Pasé horas meditando y haciendo yoga. En la quietud de observarme, me enfrenté con algo que el caos de la prisa siempre me había nublado. Vi mi sombra y me presenté con un beso en cada cachete. Ella me abrazó y me dijo que estaba a salvo, pero para poder continuar tenía que ponerme frente a un laberinto de espejos. Encontré respuestas, pero, sobre todo, me crucé con más preguntas. Preguntas que hoy van guiando mis pies como si ya conocieran el sendero.
Llegué a México y me empezaron a doler las muelas. Fui al dentista pensando que tenía caries.
–Tienes bruxismo —me dijo el dentista—, se te han desgastado los molares.

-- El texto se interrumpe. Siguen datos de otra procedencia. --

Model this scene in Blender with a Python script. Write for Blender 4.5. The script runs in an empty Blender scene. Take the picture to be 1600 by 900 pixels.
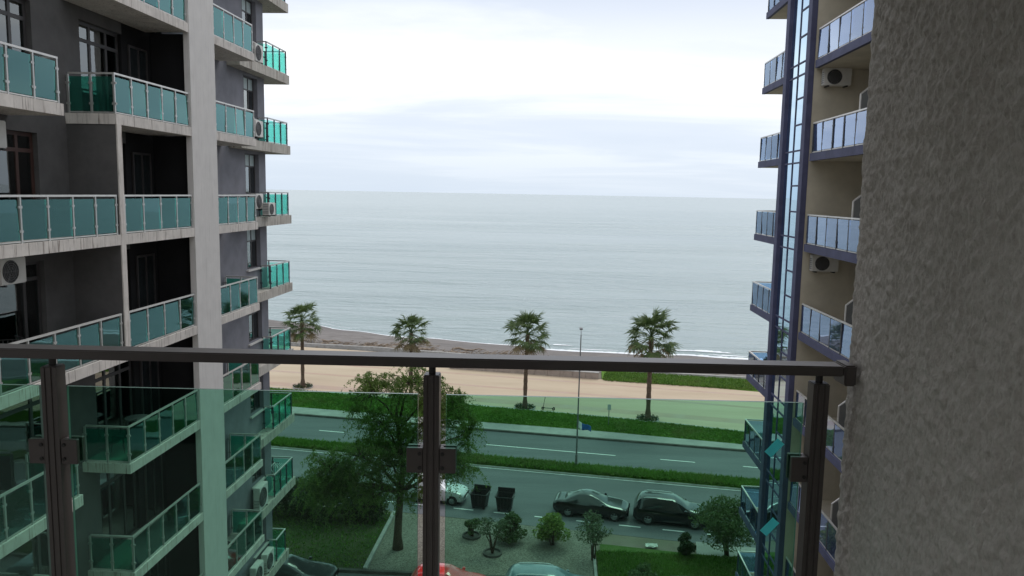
import bpy, bmesh, math, random
import numpy as np
from mathutils import Vector, Matrix, noise
random.seed(7); RNG = np.random.default_rng(11)
R = math.radians
sc = bpy.context.scene
col = sc.collection

# ------------------------------------------------------------------ camera, sky, sun, exposure
FPX = 1218.0; CAMZ = 20.0
pitch = math.atan(147.5/FPX); roll = R(1.06); yaw = R(3.3)
F0 = Vector((-math.sin(yaw), math.cos(yaw), 0)); R0 = Vector((math.cos(yaw), math.sin(yaw), 0)); U0 = Vector((0, 0, 1))
Fw = F0*math.cos(pitch) - U0*math.sin(pitch); U1 = U0*math.cos(pitch) + F0*math.sin(pitch)
Rw = R0*math.cos(roll) + U1*math.sin(roll); Uw = U1*math.cos(roll) - R0*math.sin(roll)
cam = bpy.data.cameras.new('camera'); camo = bpy.data.objects.new('camera', cam); col.objects.link(camo)
cam.sensor_width = 36; cam.lens = 36*FPX/1600; cam.clip_start = 0.05; cam.clip_end = 90000
M = Matrix((Rw, Uw, -Fw)).transposed().to_4x4(); M.translation = (0, 0, CAMZ)
camo.matrix_world = M
sc.camera = camo
sc.view_settings.view_transform = 'Standard'; sc.view_settings.look = 'None'
sc.view_settings.exposure = 0.16; sc.view_settings.gamma = 1.0
sc.view_settings.use_curve_mapping = False
sc.cycles.transparent_max_bounces = 24
sc.cycles.max_bounces = 8; sc.cycles.diffuse_bounces = 3; sc.cycles.glossy_bounces = 3

SUN_EL, SUN_AZ = R(52), R(24)      # azimuth clockwise from +Y
w = bpy.data.worlds.new('World'); sc.world = w; w.use_nodes = True
nt = w.node_tree; nt.nodes.clear()
def nd(nt, t, **k):
    n = nt.nodes.new(t)
    for a, b in k.items(): setattr(n, a, b)
    return n
def build_world():
    L = nt.links.new
    out = nd(nt, 'ShaderNodeOutputWorld'); bg = nd(nt, 'ShaderNodeBackground')
    sky = nd(nt, 'ShaderNodeTexSky', sky_type='NISHITA'); sky.sun_disc = False
    sky.sun_elevation = SUN_EL; sky.sun_rotation = SUN_AZ
    sky.air_density = 1.0; sky.dust_density = 1.5
    tc = nd(nt, 'ShaderNodeTexCoord'); sep = nd(nt, 'ShaderNodeSeparateXYZ'); L(tc.outputs['Generated'], sep.inputs[0])
    ab = nd(nt, 'ShaderNodeMath', operation='ABSOLUTE'); L(sep.outputs['Z'], ab.inputs[0])
    ad = nd(nt, 'ShaderNodeMath', operation='ADD'); L(ab.outputs[0], ad.inputs[0]); ad.inputs[1].default_value = 0.10
    dx = nd(nt, 'ShaderNodeMath', operation='DIVIDE'); L(sep.outputs['X'], dx.inputs[0]); L(ad.outputs[0], dx.inputs[1])
    dy = nd(nt, 'ShaderNodeMath', operation='DIVIDE'); L(sep.outputs['Y'], dy.inputs[0]); L(ad.outputs[0], dy.inputs[1])
    cb = nd(nt, 'ShaderNodeCombineXYZ'); L(dx.outputs[0], cb.inputs[0]); L(dy.outputs[0], cb.inputs[1])
    mp = nd(nt, 'ShaderNodeMapping'); L(cb.outputs[0], mp.inputs[0]); mp.inputs['Scale'].default_value = (0.34, 0.62, 1); mp.inputs['Location'].default_value = (2.3, 0.55, 0.4)
    n1 = nd(nt, 'ShaderNodeTexNoise'); n1.inputs['Scale'].default_value = 1.0; n1.inputs['Detail'].default_value = 9; n1.inputs['Roughness'].default_value = 0.55; n1.inputs['Distortion'].default_value = 0.4
    L(mp.outputs[0], n1.inputs['Vector'])
    r1 = nd(nt, 'ShaderNodeValToRGB'); L(n1.outputs[0], r1.inputs[0])
    e = r1.color_ramp.elements
    e[0].position = 0.36; e[0].color = (8.0, 8.5, 9.5, 1)
    e[1].position = 0.60; e[1].color = (11.6, 11.6, 11.7, 1)
    m = e.new(0.47); m.color = (8.8, 9.2, 10.0, 1)
    # thin bluish veil low on the horizon (aerial air over the sea)
    rh = nd(nt, 'ShaderNodeMapRange'); L(ab.outputs[0], rh.inputs['Value'])
    rh.inputs['From Min'].default_value = 0.0; rh.inputs['From Max'].default_value = 0.16
    rh.inputs['To Min'].default_value = 0.9; rh.inputs['To Max'].default_value = 0.0; rh.clamp = True
    mh = nd(nt, 'ShaderNodeMix', data_type='RGBA'); L(rh.outputs[0], mh.inputs['Factor'])
    # cloud banks: white break in the cloud over a lavender grey bank, greyer deck above
    wob = nd(nt, 'ShaderNodeMath', operation='MULTIPLY_ADD'); L(n1.outputs[0], wob.inputs[0]); wob.inputs[1].default_value = 0.16; L(ab.outputs[0], wob.inputs[2])
    bk = nd(nt, 'ShaderNodeValToRGB'); L(wob.outputs[0], bk.inputs[0]); q = bk.color_ramp.elements
    for k in range(4): q.new(0.5)
    for k, (pp, cc_) in enumerate(((0.10, (0.93, 0.95, 0.98, 1)), (0.165, (0.91, 0.925, 0.965, 1)), (0.20, (1.02, 1.02, 1.02, 1)), (0.25, (1.03, 1.03, 1.02, 1)), (0.315, (0.77, 0.81, 0.86, 1)), (0.6, (0.86, 0.89, 0.93, 1)))): q[k].position = pp; q[k].color = cc_
    mb = nd(nt, 'ShaderNodeMix', data_type='RGBA'); mb.blend_type = 'MULTIPLY'; mb.inputs['Factor'].default_value = 1.0; L(r1.outputs[0], mb.inputs[6]); L(bk.outputs[0], mb.inputs[7])
    L(mb.outputs[2], mh.inputs[6]); mh.inputs[7].default_value = (6.5, 7.5, 8.7, 1)
    mx = nd(nt, 'ShaderNodeMix', data_type='RGBA'); mx.inputs['Factor'].default_value = 0.93
    L(sky.outputs[0], mx.inputs[6]); L(mh.outputs[2], mx.inputs[7])
    L(mx.outputs[2], bg.inputs['Color']); bg.inputs['Strength'].default_value = 0.1
    L(bg.outputs[0], out.inputs[0])
build_world()
sl = bpy.data.lights.new('sun', 'SUN'); sl.energy = 0.9; sl.angle = R(20); sl.color = (1.0, 0.96, 0.9)
so = bpy.data.objects.new('sun', sl); col.objects.link(so); so.location = (20, 60, 80)
sd = Vector((math.sin(SUN_AZ)*math.cos(SUN_EL), math.cos(SUN_AZ)*math.cos(SUN_EL), math.sin(SUN_EL)))
so.rotation_euler = (-sd).to_track_quat('-Z', 'Y').to_euler()

# ------------------------------------------------------------------ materials
MAT = {}
def mat(name): 
    m = bpy.data.materials.new(name); m.use_nodes = True; MAT[name] = m
    return m, m.node_tree, m.node_tree.nodes['Principled BSDF']
def ramp(t, src, stops):
    r = nd(t, 'ShaderNodeValToRGB'); t.links.new(src, r.inputs[0])
    e = r.color_ramp.elements
    while len(e) < len(stops): e.new(0.5)
    for i, (p, c) in enumerate(stops): e[i].position = p; e[i].color = (*c, 1) if len(c) == 3 else c
    return r.outputs[0]
def tex(t, scale=5, detail=4, rough=0.55, stretch=(1, 1, 1), coord='pos', dist=0.0, rot=(0, 0, 0)):
    if coord == 'pos': g = nd(t, 'ShaderNodeNewGeometry'); src = g.outputs['Position']
    else: g = nd(t, 'ShaderNodeTexCoord'); src = g.outputs['Object']
    mp = nd(t, 'ShaderNodeMapping'); t.links.new(src, mp.inputs[0]); mp.inputs['Scale'].default_value = stretch; mp.inputs['Rotation'].default_value = rot
    n = nd(t, 'ShaderNodeTexNoise'); n.inputs['Scale'].default_value = scale; n.inputs['Detail'].default_value = detail
    n.inputs['Roughness'].default_value = rough; n.inputs['Distortion'].default_value = dist
    t.links.new(mp.outputs[0], n.inputs['Vector'])
    return n.outputs[0]
def mixc(t, f, a, b, blend='MIX'):
    m = nd(t, 'ShaderNodeMix', data_type='RGBA'); m.blend_type = blend
    for s, v in ((0, f), (6, a), (7, b)):
        if isinstance(v, (int, float)): m.inputs[s].default_value = v
        elif isinstance(v, tuple): m.inputs[s].default_value = (*v, 1) if len(v) == 3 else v
        else: t.links.new(v, m.inputs[s])
    return m.outputs[2]
def bump(t, p, h, strength=0.4, dist=0.02):
    b = nd(t, 'ShaderNodeBump'); b.inputs['Strength'].default_value = strength; b.inputs['Distance'].default_value = dist
    t.links.new(h, b.inputs['Height']); t.links.new(b.outputs[0], p.inputs['Normal'])
def simple(name, c, rough=0.6, metal=0.0, var=0.12, scale=3, spec=0.5, bs=0.0, bd=0.01, coord='pos', stretch=(1, 1, 1)):
    m, t, p = mat(name)
    n = tex(t, scale, 5, 0.6, stretch, coord)
    c0 = tuple(x*(1-var) for x in c); c1 = tuple(min(1, x*(1+var)) for x in c)
    t.links.new(ramp(t, n, [(0.3, c0), (0.7, c1)]), p.inputs['Base Color'])
    p.inputs['Roughness'].default_value = rough; p.inputs['Metallic'].default_value = metal; p.inputs['Specular IOR Level'].default_value = spec
    if bs: bump(t, p, tex(t, scale*6, 6, 0.6, stretch, coord), bs, bd)
    return m
def concrete(name, base, stain=(0.09, 0.06, 0.045), amt=0.75, lo=0.82, hi=1.1):
    m, t, p = mat(name)
    n = tex(t, 2.2, 6, 0.6)
    b0 = ramp(t, n, [(0.3, tuple(x*lo for x in base)), (0.7, tuple(min(1, x*hi) for x in base))])
    s = tex(t, 1.0, 6, 0.65, (5.5, 5.5, 0.35))
    sm = ramp(t, s, [(0.56, (0, 0, 0)), (0.72, (amt, amt, amt))])
    s2 = tex(t, 1.0, 4, 0.6, (22, 22, 1.1))
    sm2 = ramp(t, s2, [(0.57, (0, 0, 0)), (0.66, (min(1, amt*1.3),)*3)])
    c = mixc(t, sm, b0, stain); c = mixc(t, sm2, c, tuple(x*1.3 for x in stain))
    t.links.new(c, p.inputs['Base Color']); p.inputs['Roughness'].default_value = 0.85; p.inputs['Specular IOR Level'].default_value = 0.25
    bump(t, p, tex(t, 40, 5), 0.15, 0.01)
    return m
def glass(name, tint, gloss=(0.9, 0.95, 0.95), ior=1.5, diffuse=0.0, dcol=(0.3, 0.6, 0.5), rough=0.02, refl=1.0, wave=0.0):
    m, t, p = mat(name); t.nodes.remove(p); L = t.links.new
    out = t.nodes['Material Output']
    tr = nd(t, 'ShaderNodeBsdfTransparent'); tr.inputs[0].default_value = (*tint, 1)
    gl = nd(t, 'ShaderNodeBsdfGlossy'); gl.inputs['Color'].default_value = (*gloss, 1); gl.inputs['Roughness'].default_value = rough
    fr = nd(t, 'ShaderNodeFresnel'); fr.inputs['IOR'].default_value = ior
    if wave:
        b = nd(t, 'ShaderNodeBump'); b.inputs['Strength'].default_value = wave; b.inputs['Distance'].default_value = 0.05
        L(tex(t, 0.9, 2), b.inputs['Height']); L(b.outputs[0], gl.inputs['Normal'])
    ml = nd(t, 'ShaderNodeMath', operation='MULTIPLY'); L(fr.outputs[0], ml.inputs[0]); ml.inputs[1].default_value = refl
    base = tr.outputs[0]
    if diffuse:
        df = nd(t, 'ShaderNodeBsdfDiffuse'); tl = nd(t, 'ShaderNodeBsdfTranslucent'); ms = nd(t, 'ShaderNodeMixShader'); ms.inputs[0].default_value = 0.5
        dn = ramp(t, tex(t, 1.3, 4, 0.6, (1, 1, 0.4)), [(0.3, tuple(x*0.85 for x in dcol)), (0.7, tuple(min(1, x*1.1) for x in dcol))])
        oi = nd(t, 'ShaderNodeObjectInfo'); dn = mixc(t, ramp(t, oi.outputs['Random'], [(0.0, (0, 0, 0)), (1.0, (0.5, 0.5, 0.5))]), dn, tuple(x*0.45 for x in dcol))
        L(dn, df.inputs[0]); L(dn, tl.inputs[0]); L(df.outputs[0], ms.inputs[1]); L(tl.outputs[0], ms.inputs[2])
        m2 = nd(t, 'ShaderNodeMixShader'); m2.inputs[0].default_value = diffuse; L(tr.outputs[0], m2.inputs[1]); L(ms.outputs[0], m2.inputs[2]); base = m2.outputs[0]
    mx = nd(t, 'ShaderNodeMixShader'); L(ml.outputs[0], mx.inputs[0]); L(base, mx.inputs[1]); L(gl.outputs[0], mx.inputs[2]); L(mx.outputs[0], out.inputs[0])
    return m
def leafmat(name, c, c2, trans=0.35, scale=0.8):
    m, t, p = mat(name); L = t.links.new
    g = nd(t, 'ShaderNodeNewGeometry')
    col1 = ramp(t, g.outputs['Random Per Island'], [(0.0, tuple(x*0.7 for x in c)), (0.55, c), (1.0, c2)])
    cc = mixc(t, ramp(t, tex(t, scale, 3), [(0.35, (0, 0, 0)), (0.7, (0.7, 0.7, 0.7))]), col1, c2)
    if name == 'grass_blade':
        cc = mixc(t, ramp(t, tex(t, 0.22, 5, 0.65), [(0.52, (0, 0, 0)), (0.68, (0.6, 0.6, 0.6))]), cc, (0.17, 0.17, 0.06))
    L(cc, p.inputs['Base Color']); p.inputs['Roughness'].default_value = 0.55; p.inputs['Specular IOR Level'].default_value = 0.3
    tl = nd(t, 'ShaderNodeBsdfTranslucent'); L(cc, tl.inputs[0])
    ms = nd(t, 'ShaderNodeMixShader'); ms.inputs[0].default_value = trans
    L(p.outputs[0], ms.inputs[1]); L(tl.outputs[0], ms.inputs[2]); L(ms.outputs[0], t.nodes['Material Output'].inputs[0])
    return m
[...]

Le dije que la causa de la tensión de mandíbula se debía a que me he estado haciendo preguntas y que algunas me aterran. En ese consultorio blanco y frío, capaz de darme escalofríos, me di cuenta de la importancia del tiempo. Entendí lo imprescindible del arte de pausar. El arte de pedirle al tiempo habitarlo. De encontrar nuestra propia definición del tiempo. Definir nuestra cronología. Hay personas que lo encuentran más fácil, que no se preocupan mucho por esa estúpida idea de tener que llegar a un destino a una cierta edad. Para mí, tiene que ser un recordatorio constante el de saber que no le fallo a mi línea, que no me atraso ni me adelanto, que no hay contra quién competir. Ahí, recostada con la boca abierta, me prometí no volverme a perder en el verbo tener. Tener que ser, tener que cumplir, tener que hacer, tener que tener. Me juré solo ser. Ser para mí, ser de mí, ser para ser.